Não há futuro na colonialidade

11/04/2016

Por Fernanda Frizzo Bragato - 11/04/2016

Não há projeto viável de bom governo no paradigma da colonialidade, já nos advertia Felipe Guaman Poma de Ayala[1] nos primórdios da colonização hispânica da América. Mas o que vem a ser colonialidade? Colonialidade[2] é a face obscura e constitutiva da modernidade. Aquela que permanece escondida para não macular a face iluminada à qual está ligada a ideia de um suposto progresso moral e político da humanidade ocidental. A modernidade ocidental construiu-se sobre o pressuposto filosófico do individualismo: os indivíduos são unidades morais superiores constituídas de razão, vontade e consequente liberdade, que significa independência dos demais; segundo essa concepção, tudo o que o rodeia é passível de apropriação e a natureza é um bem que “pertence à humanidade”. O individualismo pavimentou o caminho para a consolidação de um modelo econômico cuja lógica – a acumulação – depende do cultivo da virtude do bom competidor que se revela na capacidade de eliminar mais habilmente seus adversários na corrida pelo ouro, que é escasso. O comunismo – como alternativa ao capitalismo – por sua vez, reduziu os indivíduos a duas categorias homogêneas: o burguês e o proletário. Além disso, manteve a mesma lógica acumulacionista, neste caso pelo Estado, e apesar de propor a extinção da propriedade privada, não abriu mão da relação depredatória com a natureza e da competição a nível global.

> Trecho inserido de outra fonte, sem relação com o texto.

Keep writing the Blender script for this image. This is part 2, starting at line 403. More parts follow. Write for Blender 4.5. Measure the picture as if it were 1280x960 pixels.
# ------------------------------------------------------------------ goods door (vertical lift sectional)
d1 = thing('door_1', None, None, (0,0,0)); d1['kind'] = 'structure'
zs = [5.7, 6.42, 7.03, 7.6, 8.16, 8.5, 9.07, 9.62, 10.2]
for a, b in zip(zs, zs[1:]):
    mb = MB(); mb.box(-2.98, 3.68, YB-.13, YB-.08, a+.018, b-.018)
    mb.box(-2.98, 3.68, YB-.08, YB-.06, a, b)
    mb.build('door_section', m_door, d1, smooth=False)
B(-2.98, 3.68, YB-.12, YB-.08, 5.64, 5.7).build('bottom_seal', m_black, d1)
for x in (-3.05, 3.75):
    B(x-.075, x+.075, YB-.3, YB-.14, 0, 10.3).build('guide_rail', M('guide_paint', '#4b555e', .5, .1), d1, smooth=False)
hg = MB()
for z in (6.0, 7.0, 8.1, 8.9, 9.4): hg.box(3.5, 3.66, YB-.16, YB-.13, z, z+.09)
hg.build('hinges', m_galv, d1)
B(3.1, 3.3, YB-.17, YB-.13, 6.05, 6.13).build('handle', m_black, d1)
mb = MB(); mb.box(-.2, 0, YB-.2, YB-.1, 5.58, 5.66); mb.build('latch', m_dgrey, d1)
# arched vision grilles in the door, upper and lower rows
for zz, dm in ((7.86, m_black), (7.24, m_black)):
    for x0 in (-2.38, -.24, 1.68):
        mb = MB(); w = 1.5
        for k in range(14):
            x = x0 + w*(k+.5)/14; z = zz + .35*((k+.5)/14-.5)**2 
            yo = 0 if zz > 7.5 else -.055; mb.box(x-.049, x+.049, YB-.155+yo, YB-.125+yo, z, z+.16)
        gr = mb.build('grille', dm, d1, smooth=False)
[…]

A colonialidade é a característica marcante das relações de poder que se impuseram a partir da modernidade. Embora o liberal-individualismo parta de uma abstrata igualdade entre todos os indivíduos, a concepção de liberdade que o define é intrinsecamente ligada à de propriedade/apropriação. Mas não há espaço para que todos prosperem, nem a menor possibilidade que o mundo circundante suporte o modelo de acumulação que orienta a existência humana. Efetivas estruturas de poder colonial foram sendo construídas na modernidade para expurgar o máximo de gente possível da categoria de indivíduo humano. Durante toda a modernidade (e até fins da década de 70), praticamente todas as populações e todos os espaços fora da Europa foram suas colônias. Porém, a colonialidade não cessou com o fim do colonialismo: os discursos coloniais que representaram o outro como um degenerado, um ser inferior, continuam funcionando a pleno vapor para manter grande parte da humanidade excluída de sua real capacidade de ser livre. Muitos são simplesmente descartáveis (o(a)s indígenas, o(a)s refugiados); outros são úteis para a exploração do trabalho (o(a)s negros e os asiático(a)s pobres em seus próprios países).

O cenário latino-americano pós-independências político-jurídicas (século XIX) revela um processo sistemático de importação de institutos do direito moderno europeu comprometidos com a garantia de direitos que, em nosso imaginário, são indiscutivelmente associados a valores positivos e desejáveis: igualdade, liberdade, propriedade privada e segurança[3]. Transplantados ao nosso contexto, o trato igual da lei foi aplicado a um cenário de profundas assimetrias econômicas e diferenças culturais gerando o contexto mais desigual do mundo moderno e contemporâneo. A liberdade, na mesma versão liberal-individualista, advém da propriedade sobre si mesmo e sobre suas capacidades e resulta na independência das vontades alheias. Permite que se faça sobre si e sobre seu trabalho o que determinar a própria escolha; o problema é que nem sempre  há escolha. A proteção da propriedade privada, como corolário da liberdade, foi o objetivo mais caro do direito latino-americano, levando à extinção das propriedades comunais e à concentração de terras e bens primários nas mãos de pequena parte da população. A segurança, por fim, é o direito de todo cidadão de contar com a proteção de sua "liberdade" por parte do Estado. A verdadeira liberdade resumiu-se, enfim, à liberdade econômica: aquela que possibilita praticar atos de comércio com a mínima restrição estatal, e, em alguns casos, com o máximo fomento estatal! As demais – chamadas liberdades democráticas (religiosa, expressão, reunião, ir e vir etc) – ficaram sempre em segundo plano, sem que a primeira restasse prejudicada para os poucos que tiveram e têm reais condições de exercê-la. Que o digam as ditaduras latino-americanas e os fascismos europeus.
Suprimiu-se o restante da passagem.